Samsung often gets the lion’s share of attention when it comes to dominating the supply chain, what with Samsung Display churning out panels, its semiconductor arm delivering memory, and its battery division dealing with power. However, Sony has a similar success story, with its semiconductor unit responsible for wildly popular camera chips.

Although most phone-makers have their branding for cameras, their photography boasts many dips into the same camera chip supplies. Sony is one of the most successful, providing the CMOS for Apple iPhone 11 Pro. While individual devices have their software and tweaks, the core sensor comes from Sony’s production lines.

The rise in how many cameras a single device now has is turned out to be a challenge for Sony. Indeed, the company plans to run its production lines constantly throughout the holidays, division chief Terushi Shimizu confirmed to Bloomberg. Even then, meeting demand is difficult.

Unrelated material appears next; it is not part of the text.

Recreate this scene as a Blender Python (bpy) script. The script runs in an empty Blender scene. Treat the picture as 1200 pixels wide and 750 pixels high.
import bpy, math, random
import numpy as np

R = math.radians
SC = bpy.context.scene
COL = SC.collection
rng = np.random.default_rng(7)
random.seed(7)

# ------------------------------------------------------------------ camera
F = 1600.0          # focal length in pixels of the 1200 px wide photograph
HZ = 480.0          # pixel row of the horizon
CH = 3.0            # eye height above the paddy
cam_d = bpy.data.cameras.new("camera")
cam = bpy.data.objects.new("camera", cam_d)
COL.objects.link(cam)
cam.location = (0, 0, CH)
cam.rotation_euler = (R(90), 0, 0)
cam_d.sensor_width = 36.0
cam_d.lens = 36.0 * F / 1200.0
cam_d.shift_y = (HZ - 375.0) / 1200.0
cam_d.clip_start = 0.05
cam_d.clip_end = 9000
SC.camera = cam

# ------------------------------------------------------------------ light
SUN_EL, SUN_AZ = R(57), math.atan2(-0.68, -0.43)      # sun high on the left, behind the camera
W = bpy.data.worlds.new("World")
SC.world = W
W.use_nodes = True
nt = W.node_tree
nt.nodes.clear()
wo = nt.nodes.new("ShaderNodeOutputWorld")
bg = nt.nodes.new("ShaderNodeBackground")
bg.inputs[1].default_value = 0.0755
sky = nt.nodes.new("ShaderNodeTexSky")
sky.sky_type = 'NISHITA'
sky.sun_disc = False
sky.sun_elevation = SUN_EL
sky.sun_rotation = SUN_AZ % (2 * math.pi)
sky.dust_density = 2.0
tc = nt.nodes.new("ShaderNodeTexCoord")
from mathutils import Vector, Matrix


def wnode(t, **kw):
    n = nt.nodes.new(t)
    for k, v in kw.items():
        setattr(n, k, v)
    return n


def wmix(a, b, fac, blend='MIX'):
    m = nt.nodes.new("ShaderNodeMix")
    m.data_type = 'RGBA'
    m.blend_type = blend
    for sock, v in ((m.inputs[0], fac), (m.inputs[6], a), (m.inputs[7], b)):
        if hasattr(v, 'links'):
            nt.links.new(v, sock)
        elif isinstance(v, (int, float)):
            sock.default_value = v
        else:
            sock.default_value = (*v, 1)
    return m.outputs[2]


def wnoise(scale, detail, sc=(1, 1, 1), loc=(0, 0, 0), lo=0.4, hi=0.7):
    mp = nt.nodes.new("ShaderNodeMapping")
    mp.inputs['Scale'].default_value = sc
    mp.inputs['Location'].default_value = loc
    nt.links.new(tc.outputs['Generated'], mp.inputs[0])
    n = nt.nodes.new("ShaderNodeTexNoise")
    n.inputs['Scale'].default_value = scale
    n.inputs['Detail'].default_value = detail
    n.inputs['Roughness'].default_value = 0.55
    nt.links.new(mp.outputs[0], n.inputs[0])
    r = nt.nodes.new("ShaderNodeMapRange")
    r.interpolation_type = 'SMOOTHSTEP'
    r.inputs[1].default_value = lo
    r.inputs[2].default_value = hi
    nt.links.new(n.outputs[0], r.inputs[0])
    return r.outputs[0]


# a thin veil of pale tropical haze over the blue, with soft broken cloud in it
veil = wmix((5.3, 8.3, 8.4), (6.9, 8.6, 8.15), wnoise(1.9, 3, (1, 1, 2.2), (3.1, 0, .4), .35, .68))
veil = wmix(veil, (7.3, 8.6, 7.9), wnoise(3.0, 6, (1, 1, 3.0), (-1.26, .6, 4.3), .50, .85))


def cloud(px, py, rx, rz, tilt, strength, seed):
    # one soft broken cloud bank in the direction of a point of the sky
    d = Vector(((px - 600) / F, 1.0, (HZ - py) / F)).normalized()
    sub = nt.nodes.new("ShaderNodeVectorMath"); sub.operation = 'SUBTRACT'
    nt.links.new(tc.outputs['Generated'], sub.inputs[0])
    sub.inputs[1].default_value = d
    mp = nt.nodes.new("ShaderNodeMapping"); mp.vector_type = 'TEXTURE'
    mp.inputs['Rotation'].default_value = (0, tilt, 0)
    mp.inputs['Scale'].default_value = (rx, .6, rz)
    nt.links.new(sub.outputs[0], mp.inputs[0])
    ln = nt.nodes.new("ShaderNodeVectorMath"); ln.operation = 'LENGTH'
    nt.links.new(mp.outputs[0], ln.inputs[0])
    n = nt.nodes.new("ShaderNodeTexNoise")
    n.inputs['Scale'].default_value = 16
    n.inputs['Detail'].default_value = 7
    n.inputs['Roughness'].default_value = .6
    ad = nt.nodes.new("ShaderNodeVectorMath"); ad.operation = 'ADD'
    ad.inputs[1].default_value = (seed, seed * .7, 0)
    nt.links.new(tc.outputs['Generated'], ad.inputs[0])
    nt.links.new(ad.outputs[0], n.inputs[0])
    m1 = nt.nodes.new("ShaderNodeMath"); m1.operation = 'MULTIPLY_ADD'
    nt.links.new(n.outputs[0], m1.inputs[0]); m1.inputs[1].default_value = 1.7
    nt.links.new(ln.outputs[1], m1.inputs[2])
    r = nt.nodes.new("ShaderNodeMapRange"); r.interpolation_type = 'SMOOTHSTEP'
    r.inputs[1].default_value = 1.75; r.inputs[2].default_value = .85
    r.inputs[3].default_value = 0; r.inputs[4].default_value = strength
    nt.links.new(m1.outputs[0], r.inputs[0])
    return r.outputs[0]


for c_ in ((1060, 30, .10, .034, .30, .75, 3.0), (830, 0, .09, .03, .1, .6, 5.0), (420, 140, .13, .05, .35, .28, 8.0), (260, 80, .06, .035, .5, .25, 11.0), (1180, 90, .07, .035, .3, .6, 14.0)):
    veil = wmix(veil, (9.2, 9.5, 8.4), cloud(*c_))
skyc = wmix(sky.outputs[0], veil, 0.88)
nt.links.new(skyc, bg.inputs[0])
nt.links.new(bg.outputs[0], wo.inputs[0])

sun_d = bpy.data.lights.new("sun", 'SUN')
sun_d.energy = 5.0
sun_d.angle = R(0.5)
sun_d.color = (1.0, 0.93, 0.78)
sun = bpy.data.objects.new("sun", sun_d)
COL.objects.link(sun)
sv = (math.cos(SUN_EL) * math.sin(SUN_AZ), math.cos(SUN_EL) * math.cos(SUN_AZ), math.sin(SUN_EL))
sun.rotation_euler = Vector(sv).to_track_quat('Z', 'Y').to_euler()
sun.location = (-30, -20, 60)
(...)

“We have to apologize to customers because we just can not make enough,” Shimizu says. Sony Semiconductor is now only second to PlayStation in the company’s various businesses when it comes to profit, and of that, 86-percent of revenue comes from image sensors.

Unsurprisingly, then, reinvestment is on the roadmap. Sony plans to open a new production facility in Nagasaki, Japan, though that won’t be ready to manufacture sensors until April 2021. Before that, capital spending is more than double this fiscal year.

That will go not only on maximizing production but developing new sensor types, as Sony tries to keep ahead of the curve of what its phone making customers want to offer their users. Time-of-Flight, or ToF, is one area of interest where sensors can accurately create depth maps of a place by rapidly bouncing laser light off the scene and timing its return.

It is a technology likely to be instrumental as augmented reality gains traction, and app makers look to include digital graphics into real-world scenes. Apple is believed to be readying new iPhone models with ToF capabilities for release later in 2020. Beyond that, the same sensor technology could be applied to augmented reality eyewear, such as the much-rumored Apple smart glasses.

It seemed like the megapixel race had stalled for a while, as smartphone cameras reached a certain peak. Then the hunt for squeezing in more and more pixels was sidelined in favor of alternative lens zooms and computational photography. That momentum has built up again over the past year, with Samsung rumored to include a 108 megapixel camera in the upcoming Samsung Galaxy S11 flagship. At the same time, though, trying to accommodate multiple sensors into a single phone presents clear packaging headaches and limiting the ability to boost resolution simply by including a larger overall sensor.

The solution may well involve artificial intelligence. Sony announced last month that it was forming a new global division, Sony AI, which would explore how machine learning, neural networks, and other technologies could improve different areas of its business. One of the three key divisions expected to benefit is sensors and imaging.